One thing I have decided is that it would have been wrong to not make a decision.  After the family counsel with the children my parents talked about it alone because they were called by God to lead the family.  As early as Deuteronomy 32:46 the Lord said "Set your hearts unto all the words which I testify among you this day, which ye shall command your children to observe to do, all the words of this law." After they had discussed their decision my father acted on a decision.  I do not know whether the final decision was what my father or mother wanted, because that was a personal thing between them.  I assume sometimes my dad gets his way, and sometimes my mom gets her way.

It was my dad that carried out the final decision because he is the head of the home.  It does not mean he always gets what he wants, it means it is his responsibility to make sure the decision is carried out.  In other words, the leader of the home makes sure stuff gets done - and often that may not be what he wanted to have happen.  The Lord said his house was "a house of order" (D&C 88:119), and the father's job is to keep that order in the spirit of the Lord.

My father told us that he and Mom had made a decision.  He hesitated, as if he wasn't sure it was the right choice, but he would go to the mechanics who owned a shop next door and give it to them.  They were avid smokers.  He would tell them he didn't want any reciprocation, and he didn't want to know what happened to them.

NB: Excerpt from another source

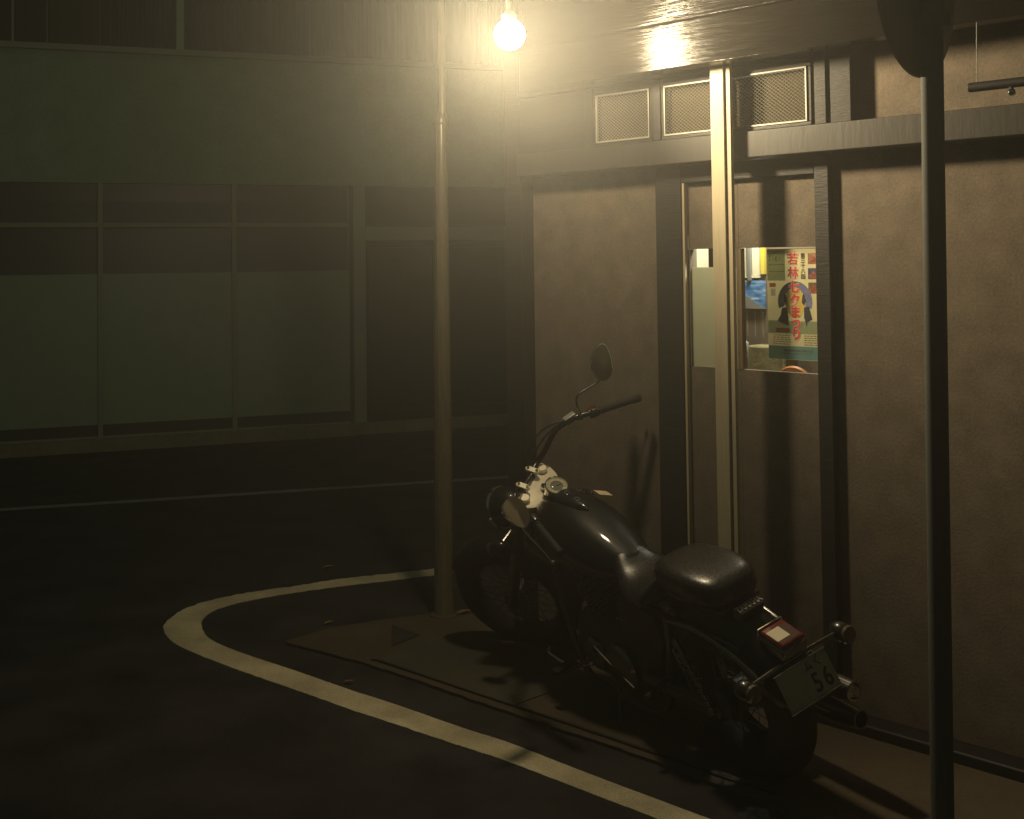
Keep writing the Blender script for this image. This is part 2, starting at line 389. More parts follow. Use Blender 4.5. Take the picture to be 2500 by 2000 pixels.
# landscape picture: sky, cloud streaks, dark slope
pm = bpy.data.materials.new('picture'); pm.use_nodes = True; nt = pm.node_tree; bb = nt.nodes['Principled BSDF']; bb.inputs['Roughness'].default_value = .5
tc = nt.nodes.new('ShaderNodeTexCoord'); mp = nt.nodes.new('ShaderNodeMapping'); mp.inputs['Scale'].default_value = (6, 1, 22); mp.inputs['Rotation'].default_value = (0, .35, 0)
nz = nt.nodes.new('ShaderNodeTexNoise'); nz.inputs['Scale'].default_value = 2.2; nz.inputs['Detail'].default_value = 5
cr = nt.nodes.new('ShaderNodeValToRGB'); cr.color_ramp.elements[0].position = .38; cr.color_ramp.elements[0].color = (.03, .11, .30, 1); cr.color_ramp.elements[1].position = .66; cr.color_ramp.elements[1].color = (.55, .62, .62, 1)
e = cr.color_ramp.elements.new(.52); e.color = (.10, .26, .50, 1)
nt.links.new(tc.outputs['Object'], mp.inputs[0]); nt.links.new(mp.outputs[0], nz.inputs['Vector']); nt.links.new(nz.outputs[0], cr.inputs[0]); nt.links.new(cr.outputs[0], bb.inputs['Base Color'])
pc = fobj('landscape_picture', MB().box(-3.262, -3.118, .438, .452, 1.665, 1.800), pm); tag(pc, 'small blue picture of sky, cloud and a dark slope inside the shop', 'picture')
MB().add([(-3.262, .4375, 1.665), (-3.118, .4375, 1.665), (-3.118, .4375, 1.672), (-3.165, .4375, 1.690), (-3.21, .4375, 1.722), (-3.262, .4375, 1.745)], [(0, 1, 2, 3, 4, 5)]).obj('slope', greyish, pc, smooth=False)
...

At first I thought our treasure was gone, but as I ponder the story I have realized the real treasure was my family having an opportunity to face a very challenging problem, and work together to find a solution.  Everyone in the family felt heard, we all agreed it was a tricky problem.  We liked that our parents were united in coming to a decision.  My father was man enough to execute the final judgement and handle the end of the story.  That pattern has helped me and my wife manage difficult decisions we have faced as the parents of our own family.